MATERIAL PROVIDED.
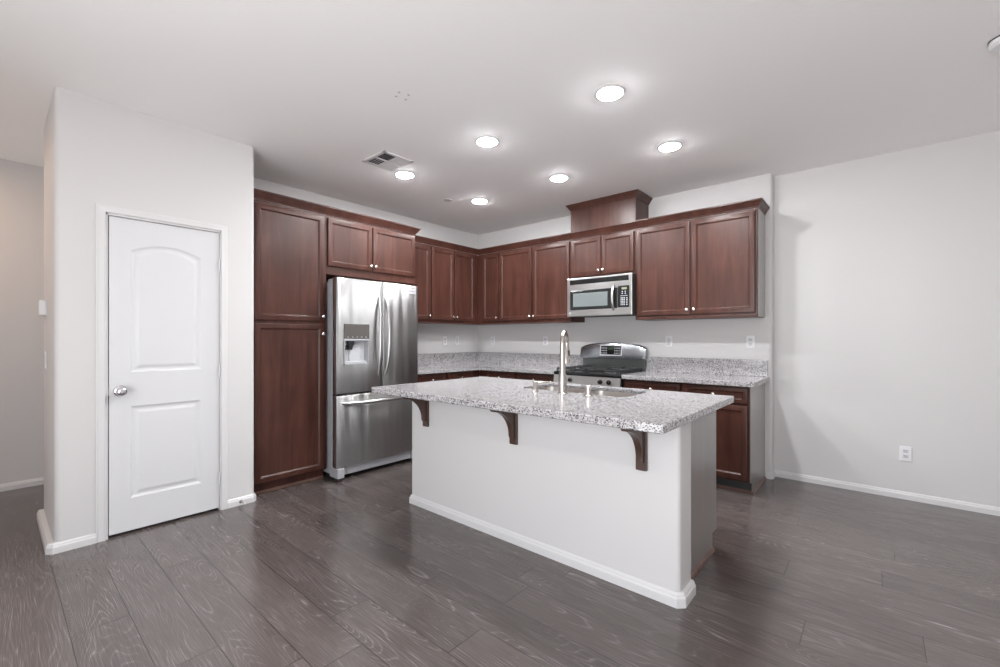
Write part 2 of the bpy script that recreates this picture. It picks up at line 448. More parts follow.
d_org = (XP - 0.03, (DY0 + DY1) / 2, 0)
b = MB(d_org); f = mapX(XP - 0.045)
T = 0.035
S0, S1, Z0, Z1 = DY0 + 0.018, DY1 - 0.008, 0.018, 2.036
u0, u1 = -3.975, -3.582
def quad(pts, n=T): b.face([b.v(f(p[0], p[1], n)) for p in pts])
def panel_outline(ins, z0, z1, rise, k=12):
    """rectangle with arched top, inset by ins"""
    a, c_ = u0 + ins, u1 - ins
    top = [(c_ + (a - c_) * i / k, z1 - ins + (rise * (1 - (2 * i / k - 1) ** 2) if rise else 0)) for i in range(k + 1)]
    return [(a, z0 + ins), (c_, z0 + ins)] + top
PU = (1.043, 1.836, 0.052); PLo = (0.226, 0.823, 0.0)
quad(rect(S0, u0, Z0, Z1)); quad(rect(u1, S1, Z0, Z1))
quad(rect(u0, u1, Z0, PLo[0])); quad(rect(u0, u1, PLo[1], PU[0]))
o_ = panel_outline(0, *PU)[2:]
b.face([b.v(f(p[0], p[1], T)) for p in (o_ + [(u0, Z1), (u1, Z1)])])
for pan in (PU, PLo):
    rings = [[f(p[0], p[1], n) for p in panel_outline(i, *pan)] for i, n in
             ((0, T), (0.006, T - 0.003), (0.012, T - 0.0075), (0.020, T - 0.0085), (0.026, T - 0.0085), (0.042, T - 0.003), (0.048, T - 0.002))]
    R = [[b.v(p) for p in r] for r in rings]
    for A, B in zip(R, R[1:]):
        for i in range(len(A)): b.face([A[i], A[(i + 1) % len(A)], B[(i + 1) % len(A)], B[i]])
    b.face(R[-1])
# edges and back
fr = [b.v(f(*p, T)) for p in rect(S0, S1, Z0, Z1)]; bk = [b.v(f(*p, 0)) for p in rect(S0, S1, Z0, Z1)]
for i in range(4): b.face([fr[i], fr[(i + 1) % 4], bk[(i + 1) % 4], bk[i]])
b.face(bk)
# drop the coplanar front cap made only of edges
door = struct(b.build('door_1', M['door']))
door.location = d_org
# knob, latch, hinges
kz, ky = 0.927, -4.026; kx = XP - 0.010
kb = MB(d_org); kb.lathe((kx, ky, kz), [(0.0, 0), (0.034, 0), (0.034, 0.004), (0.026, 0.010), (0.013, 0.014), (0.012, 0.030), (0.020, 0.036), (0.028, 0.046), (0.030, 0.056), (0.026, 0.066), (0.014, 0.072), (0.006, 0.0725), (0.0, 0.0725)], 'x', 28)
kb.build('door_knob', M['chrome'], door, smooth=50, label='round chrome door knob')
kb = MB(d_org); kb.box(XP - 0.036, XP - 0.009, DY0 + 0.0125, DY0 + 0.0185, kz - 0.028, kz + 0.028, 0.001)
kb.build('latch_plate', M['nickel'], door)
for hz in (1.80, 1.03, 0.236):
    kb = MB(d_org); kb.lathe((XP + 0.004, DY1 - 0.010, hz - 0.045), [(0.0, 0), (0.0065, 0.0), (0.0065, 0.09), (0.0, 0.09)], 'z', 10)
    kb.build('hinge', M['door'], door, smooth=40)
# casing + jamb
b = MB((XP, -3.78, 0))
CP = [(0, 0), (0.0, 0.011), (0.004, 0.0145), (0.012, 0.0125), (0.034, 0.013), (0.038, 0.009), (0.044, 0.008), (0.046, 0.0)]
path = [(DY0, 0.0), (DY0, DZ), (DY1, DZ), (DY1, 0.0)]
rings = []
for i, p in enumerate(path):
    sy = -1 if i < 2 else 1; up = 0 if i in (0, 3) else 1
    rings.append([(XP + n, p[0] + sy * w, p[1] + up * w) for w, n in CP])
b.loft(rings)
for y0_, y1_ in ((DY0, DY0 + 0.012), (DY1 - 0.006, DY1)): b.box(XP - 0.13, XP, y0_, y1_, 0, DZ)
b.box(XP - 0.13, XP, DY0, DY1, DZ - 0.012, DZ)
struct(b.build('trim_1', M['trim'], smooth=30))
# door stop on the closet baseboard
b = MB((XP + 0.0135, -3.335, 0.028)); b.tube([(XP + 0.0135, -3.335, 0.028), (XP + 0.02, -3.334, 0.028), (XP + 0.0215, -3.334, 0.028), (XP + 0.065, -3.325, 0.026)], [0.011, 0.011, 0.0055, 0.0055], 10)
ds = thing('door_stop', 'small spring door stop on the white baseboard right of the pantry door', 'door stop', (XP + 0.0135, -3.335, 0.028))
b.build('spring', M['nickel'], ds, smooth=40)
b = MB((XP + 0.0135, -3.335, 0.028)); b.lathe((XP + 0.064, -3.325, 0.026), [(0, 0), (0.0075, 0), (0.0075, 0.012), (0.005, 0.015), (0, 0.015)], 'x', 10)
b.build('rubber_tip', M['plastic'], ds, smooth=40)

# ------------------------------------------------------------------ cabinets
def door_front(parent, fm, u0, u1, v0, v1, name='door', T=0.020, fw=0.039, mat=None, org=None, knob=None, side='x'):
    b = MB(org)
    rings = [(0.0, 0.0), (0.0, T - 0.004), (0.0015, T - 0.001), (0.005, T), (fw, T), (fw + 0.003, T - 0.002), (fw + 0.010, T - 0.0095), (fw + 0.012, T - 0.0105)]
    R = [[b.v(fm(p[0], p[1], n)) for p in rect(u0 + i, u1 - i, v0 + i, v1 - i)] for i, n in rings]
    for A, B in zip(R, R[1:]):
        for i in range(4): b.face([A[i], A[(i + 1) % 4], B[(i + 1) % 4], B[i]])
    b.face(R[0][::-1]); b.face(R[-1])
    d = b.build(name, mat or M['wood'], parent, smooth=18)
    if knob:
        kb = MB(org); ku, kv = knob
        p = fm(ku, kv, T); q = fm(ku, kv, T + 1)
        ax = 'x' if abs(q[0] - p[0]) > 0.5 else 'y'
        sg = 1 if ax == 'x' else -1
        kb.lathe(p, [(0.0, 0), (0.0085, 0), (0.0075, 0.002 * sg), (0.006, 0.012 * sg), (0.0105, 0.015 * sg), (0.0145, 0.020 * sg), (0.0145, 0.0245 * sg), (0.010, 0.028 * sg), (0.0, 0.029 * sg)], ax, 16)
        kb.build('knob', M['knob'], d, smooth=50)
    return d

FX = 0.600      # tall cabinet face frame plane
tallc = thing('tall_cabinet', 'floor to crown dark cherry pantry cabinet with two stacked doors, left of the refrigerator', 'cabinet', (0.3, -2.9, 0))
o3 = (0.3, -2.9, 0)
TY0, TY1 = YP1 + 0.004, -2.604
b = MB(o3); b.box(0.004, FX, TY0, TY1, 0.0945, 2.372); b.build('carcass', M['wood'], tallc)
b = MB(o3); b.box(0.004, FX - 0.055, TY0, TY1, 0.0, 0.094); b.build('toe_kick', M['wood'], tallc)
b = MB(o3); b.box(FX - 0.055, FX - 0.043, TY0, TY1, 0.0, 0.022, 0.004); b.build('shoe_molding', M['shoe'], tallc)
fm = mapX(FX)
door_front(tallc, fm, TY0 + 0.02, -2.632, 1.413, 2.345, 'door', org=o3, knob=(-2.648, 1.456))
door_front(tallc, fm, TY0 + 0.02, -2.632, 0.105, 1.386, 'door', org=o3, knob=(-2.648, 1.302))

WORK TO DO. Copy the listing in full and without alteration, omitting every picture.

RIGHT ANSWER.
Write part 2 of the bpy script that recreates this picture. It picks up at line 448. More parts follow.
d_org = (XP - 0.03, (DY0 + DY1) / 2, 0)
b = MB(d_org); f = mapX(XP - 0.045)
T = 0.035
S0, S1, Z0, Z1 = DY0 + 0.018, DY1 - 0.008, 0.018, 2.036
u0, u1 = -3.975, -3.582
def quad(pts, n=T): b.face([b.v(f(p[0], p[1], n)) for p in pts])
def panel_outline(ins, z0, z1, rise, k=12):
    """rectangle with arched top, inset by ins"""
    a, c_ = u0 + ins, u1 - ins
    top = [(c_ + (a - c_) * i / k, z1 - ins + (rise * (1 - (2 * i / k - 1) ** 2) if rise else 0)) for i in range(k + 1)]
    return [(a, z0 + ins), (c_, z0 + ins)] + top
PU = (1.043, 1.836, 0.052); PLo = (0.226, 0.823, 0.0)
quad(rect(S0, u0, Z0, Z1)); quad(rect(u1, S1, Z0, Z1))
quad(rect(u0, u1, Z0, PLo[0])); quad(rect(u0, u1, PLo[1], PU[0]))
o_ = panel_outline(0, *PU)[2:]
b.face([b.v(f(p[0], p[1], T)) for p in (o_ + [(u0, Z1), (u1, Z1)])])
for pan in (PU, PLo):
    rings = [[f(p[0], p[1], n) for p in panel_outline(i, *pan)] for i, n in
             ((0, T), (0.006, T - 0.003), (0.012, T - 0.0075), (0.020, T - 0.0085), (0.026, T - 0.0085), (0.042, T - 0.003), (0.048, T - 0.002))]
    R = [[b.v(p) for p in r] for r in rings]
    for A, B in zip(R, R[1:]):
        for i in range(len(A)): b.face([A[i], A[(i + 1) % len(A)], B[(i + 1) % len(A)], B[i]])
    b.face(R[-1])
# edges and back
fr = [b.v(f(*p, T)) for p in rect(S0, S1, Z0, Z1)]; bk = [b.v(f(*p, 0)) for p in rect(S0, S1, Z0, Z1)]
for i in range(4): b.face([fr[i], fr[(i + 1) % 4], bk[(i + 1) % 4], bk[i]])
b.face(bk)
# drop the coplanar front cap made only of edges
door = struct(b.build('door_1', M['door']))
door.location = d_org
# knob, latch, hinges
kz, ky = 0.927, -4.026; kx = XP - 0.010
kb = MB(d_org); kb.lathe((kx, ky, kz), [(0.0, 0), (0.034, 0), (0.034, 0.004), (0.026, 0.010), (0.013, 0.014), (0.012, 0.030), (0.020, 0.036), (0.028, 0.046), (0.030, 0.056), (0.026, 0.066), (0.014, 0.072), (0.006, 0.0725), (0.0, 0.0725)], 'x', 28)
kb.build('door_knob', M['chrome'], door, smooth=50, label='round chrome door knob')
kb = MB(d_org); kb.box(XP - 0.036, XP - 0.009, DY0 + 0.0125, DY0 + 0.0185, kz - 0.028, kz + 0.028, 0.001)
kb.build('latch_plate', M['nickel'], door)
for hz in (1.80, 1.03, 0.236):
    kb = MB(d_org); kb.lathe((XP + 0.004, DY1 - 0.010, hz - 0.045), [(0.0, 0), (0.0065, 0.0), (0.0065, 0.09), (0.0, 0.09)], 'z', 10)
    kb.build('hinge', M['door'], door, smooth=40)
# casing + jamb
b = MB((XP, -3.78, 0))
CP = [(0, 0), (0.0, 0.011), (0.004, 0.0145), (0.012, 0.0125), (0.034, 0.013), (0.038, 0.009), (0.044, 0.008), (0.046, 0.0)]
path = [(DY0, 0.0), (DY0, DZ), (DY1, DZ), (DY1, 0.0)]
rings = []
for i, p in enumerate(path):
    sy = -1 if i < 2 else 1; up = 0 if i in (0, 3) else 1
    rings.append([(XP + n, p[0] + sy * w, p[1] + up * w) for w, n in CP])
b.loft(rings)
for y0_, y1_ in ((DY0, DY0 + 0.012), (DY1 - 0.006, DY1)): b.box(XP - 0.13, XP, y0_, y1_, 0, DZ)
b.box(XP - 0.13, XP, DY0, DY1, DZ - 0.012, DZ)
struct(b.build('trim_1', M['trim'], smooth=30))
# door stop on the closet baseboard
b = MB((XP + 0.0135, -3.335, 0.028)); b.tube([(XP + 0.0135, -3.335, 0.028), (XP + 0.02, -3.334, 0.028), (XP + 0.0215, -3.334, 0.028), (XP + 0.065, -3.325, 0.026)], [0.011, 0.011, 0.0055, 0.0055], 10)
ds = thing('door_stop', 'small spring door stop on the white baseboard right of the pantry door', 'door stop', (XP + 0.0135, -3.335, 0.028))
b.build('spring', M['nickel'], ds, smooth=40)
b = MB((XP + 0.0135, -3.335, 0.028)); b.lathe((XP + 0.064, -3.325, 0.026), [(0, 0), (0.0075, 0), (0.0075, 0.012), (0.005, 0.015), (0, 0.015)], 'x', 10)
b.build('rubber_tip', M['plastic'], ds, smooth=40)

# ------------------------------------------------------------------ cabinets
def door_front(parent, fm, u0, u1, v0, v1, name='door', T=0.020, fw=0.039, mat=None, org=None, knob=None, side='x'):
    b = MB(org)
    rings = [(0.0, 0.0), (0.0, T - 0.004), (0.0015, T - 0.001), (0.005, T), (fw, T), (fw + 0.003, T - 0.002), (fw + 0.010, T - 0.0095), (fw + 0.012, T - 0.0105)]
    R = [[b.v(fm(p[0], p[1], n)) for p in rect(u0 + i, u1 - i, v0 + i, v1 - i)] for i, n in rings]
    for A, B in zip(R, R[1:]):
        for i in range(4): b.face([A[i], A[(i + 1) % 4], B[(i + 1) % 4], B[i]])
    b.face(R[0][::-1]); b.face(R[-1])
    d = b.build(name, mat or M['wood'], parent, smooth=18)
    if knob:
        kb = MB(org); ku, kv = knob
        p = fm(ku, kv, T); q = fm(ku, kv, T + 1)
        ax = 'x' if abs(q[0] - p[0]) > 0.5 else 'y'
        sg = 1 if ax == 'x' else -1
        kb.lathe(p, [(0.0, 0), (0.0085, 0), (0.0075, 0.002 * sg), (0.006, 0.012 * sg), (0.0105, 0.015 * sg), (0.0145, 0.020 * sg), (0.0145, 0.0245 * sg), (0.010, 0.028 * sg), (0.0, 0.029 * sg)], ax, 16)
        kb.build('knob', M['knob'], d, smooth=50)
    return d

FX = 0.600      # tall cabinet face frame plane
tallc = thing('tall_cabinet', 'floor to crown dark cherry pantry cabinet with two stacked doors, left of the refrigerator', 'cabinet', (0.3, -2.9, 0))
o3 = (0.3, -2.9, 0)
TY0, TY1 = YP1 + 0.004, -2.604
b = MB(o3); b.box(0.004, FX, TY0, TY1, 0.0945, 2.372); b.build('carcass', M['wood'], tallc)
b = MB(o3); b.box(0.004, FX - 0.055, TY0, TY1, 0.0, 0.094); b.build('toe_kick', M['wood'], tallc)
b = MB(o3); b.box(FX - 0.055, FX - 0.043, TY0, TY1, 0.0, 0.022, 0.004); b.build('shoe_molding', M['shoe'], tallc)
fm = mapX(FX)
door_front(tallc, fm, TY0 + 0.02, -2.632, 1.413, 2.345, 'door', org=o3, knob=(-2.648, 1.456))
door_front(tallc, fm, TY0 + 0.02, -2.632, 0.105, 1.386, 'door', org=o3, knob=(-2.648, 1.302))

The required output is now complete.